Here are just a few examples of ways TGSB incorporates music into our classes:

 · History is a subject that benefits greatly from having music as a lens to teach about cultural traditions and historical events.

 ·  Mathematics can be challenging for students to understand because the concepts are abstract, which is the main reason it’s important to provide visuals and manipulative to students when first teaching a concept. Musical notes can help teach fractions, changing instruments but playing the same song can help teach patterns, and using pitch can help with frequency and ratios.

· Science can benefit from songs that teach about the skeletal system or incorporate mnemonics to help students remember the food chain. Music can be the content for teaching about sound waves and having children experience frequency in relation to pitch.

·  Literacy improves when a student is able to pick up on the patterns in the structure of language and is able to differentiate between pitches in words that sound similar but have different meanings. Music can be utilized as a metaphor to explain elements of a story such as a character, setting, conflict, and resolution, using the melodies, instruments, tempos, and dynamics as the teaching lens.

Dance

Let’s do CHA CHA……

Dance Into More Engaged Learning: Dance moves and choreography can be useful in boosting students’ interest in and understanding of coding and other subjects.

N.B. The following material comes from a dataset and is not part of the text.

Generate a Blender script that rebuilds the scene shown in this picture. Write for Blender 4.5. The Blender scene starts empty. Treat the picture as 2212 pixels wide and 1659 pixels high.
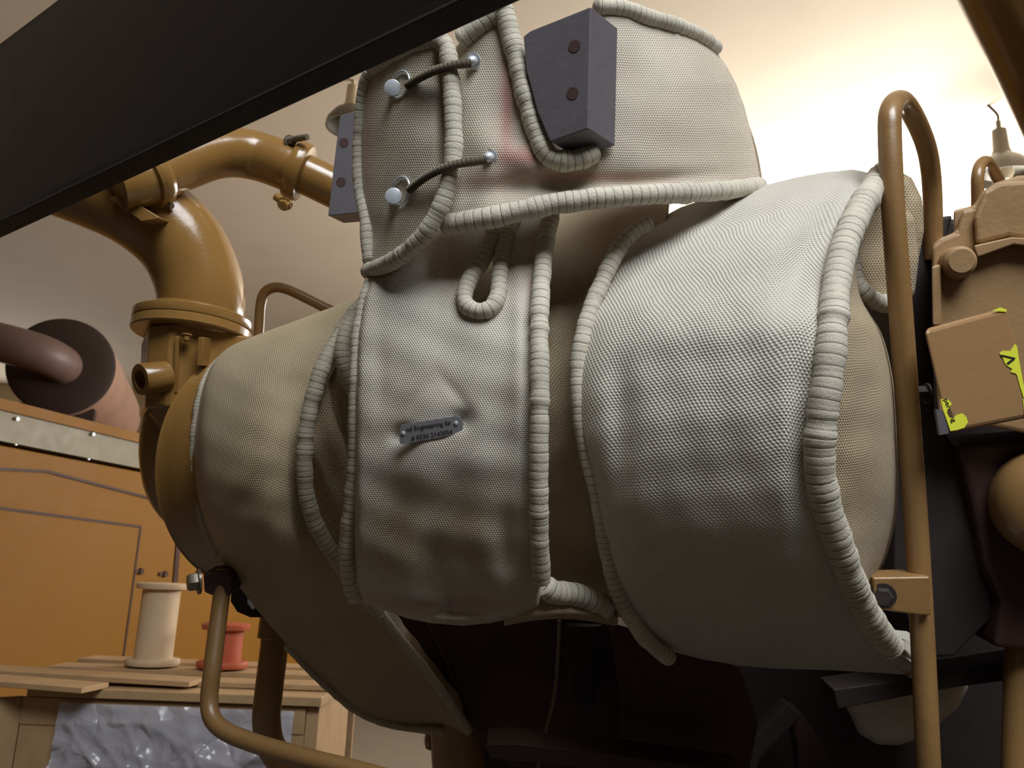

Students use their bodies to communicate and express meaning through purposeful movements. Dance practice integrates choreography, performance, and appreciation of and responses to dance and dance making. Research shows learning through structured movement can be a fun and educational practice. Like music, dances have countable steps that can be used to enhance learning. With proper planning, educators can use students’ favorite dances to improve their understanding of new concepts and practices. Teachers at TGSB use dances when the class needs a warm-up or for motivation when students need breaks or pick-me-ups.

Theatre

Play area provides crucial and vital opportunities for children to play. There is substantial research showing a clear link between play and brain development. All learning – emotional, social, motor and cognitive is accelerated, facilitated and fuelled by the pleasure of play.

We truly understand this fact and that is the reason we have both indoor and outdoor play area for our little ones.

 Indoor Play area: The indoor learning environment allows children to become an active participant that is the reason we have a spacious indoor play area with brightly colored walls and all kinds of equipment for the little ones to learn in a lively atmosphere.

Sandpit: Playing in the sand can be a great opportunity for children to have unstructured playtime. Whether shaped into castles, dug, dripped, sifted, or buried, sand can take many different forms, thus offering endless opportunities for fun and learning! The sandpit area is designed with the intention to give to tiny hands their own world of imagination and creativity. Eye-hand coordination and small muscle control through the use of buckets and shovels make learning fun. Playing in the sandpit allows children to create anything they want to out of the sand. They build castles, roads, towns, rivers, etc.